Taiwan ranked ninth out of 40 economies that have improved the ease with which taxes can be paid in the past year, according to an annual study released yesterday that measured the payment of taxes in 183 economies around the world.
Steve Go, head of the tax and legal services department at PricewaterhouseCoopers (PwC) Taiwan, attributed the result to the government’s efforts to cut the Corporate Income Tax from 20 percent to 17 percent and streamline tax reporting procedures.
Taiwan and China were the only two Asian economies on the list of the 10 most improved countries in terms of ease of paying taxes, Go said.
Tunisia topped the list, according to the Paying Taxes 2011 report.
The report, which was jointly compiled by PwC, the World Bank and the International Finance Cooperation, measures the ease of paying taxes by assessing the administrative burden for companies to comply with tax regulations, and calculating companies’ total tax liability as a percentage of pre-tax profits.

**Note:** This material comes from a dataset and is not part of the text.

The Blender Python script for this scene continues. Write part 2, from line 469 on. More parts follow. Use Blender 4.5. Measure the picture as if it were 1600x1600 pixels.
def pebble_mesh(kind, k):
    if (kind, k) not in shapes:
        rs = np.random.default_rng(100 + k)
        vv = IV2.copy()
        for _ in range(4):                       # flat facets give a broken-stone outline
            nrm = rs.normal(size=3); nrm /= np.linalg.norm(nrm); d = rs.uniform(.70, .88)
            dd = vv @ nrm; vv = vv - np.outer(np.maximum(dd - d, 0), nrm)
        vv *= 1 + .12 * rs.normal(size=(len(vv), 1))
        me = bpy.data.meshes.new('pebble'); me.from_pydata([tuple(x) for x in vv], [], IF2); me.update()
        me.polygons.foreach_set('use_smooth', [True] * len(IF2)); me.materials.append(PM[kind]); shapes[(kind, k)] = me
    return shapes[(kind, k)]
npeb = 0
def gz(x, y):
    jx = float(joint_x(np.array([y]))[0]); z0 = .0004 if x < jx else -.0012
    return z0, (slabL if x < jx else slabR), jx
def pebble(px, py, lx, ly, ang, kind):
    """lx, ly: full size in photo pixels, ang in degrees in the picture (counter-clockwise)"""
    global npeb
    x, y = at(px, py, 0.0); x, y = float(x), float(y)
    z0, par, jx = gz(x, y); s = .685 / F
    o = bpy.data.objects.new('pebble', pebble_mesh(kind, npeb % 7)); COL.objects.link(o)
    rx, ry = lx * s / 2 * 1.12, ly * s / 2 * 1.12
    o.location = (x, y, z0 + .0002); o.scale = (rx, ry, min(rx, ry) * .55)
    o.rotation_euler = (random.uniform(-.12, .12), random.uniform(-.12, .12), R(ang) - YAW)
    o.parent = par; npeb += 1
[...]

“Taxes on company profits have fallen each year as governments around the world have reduced their corporate tax rates in an effort to encourage business investment and stimulate growth,” PwC UK’s Susan Symons said
The 2011 report concluded that nearly 60 percent of the world’s economies have made changes to their significant business regulatory framework to make it easier to pay taxes, despite the impact of the global financial crisis and the sluggish economic recovery.
Taiwan’s overall ranking for ease of tax payment stood at 87th, ahead of Japan at 112th and China at 114th.
However, Taiwan lagged far behind Hong Kong and Singapore, which ranked third and fourth, respectively.
PwC is a global professional services firm, headquartered in London, which provides insurance, tax and business consulting services.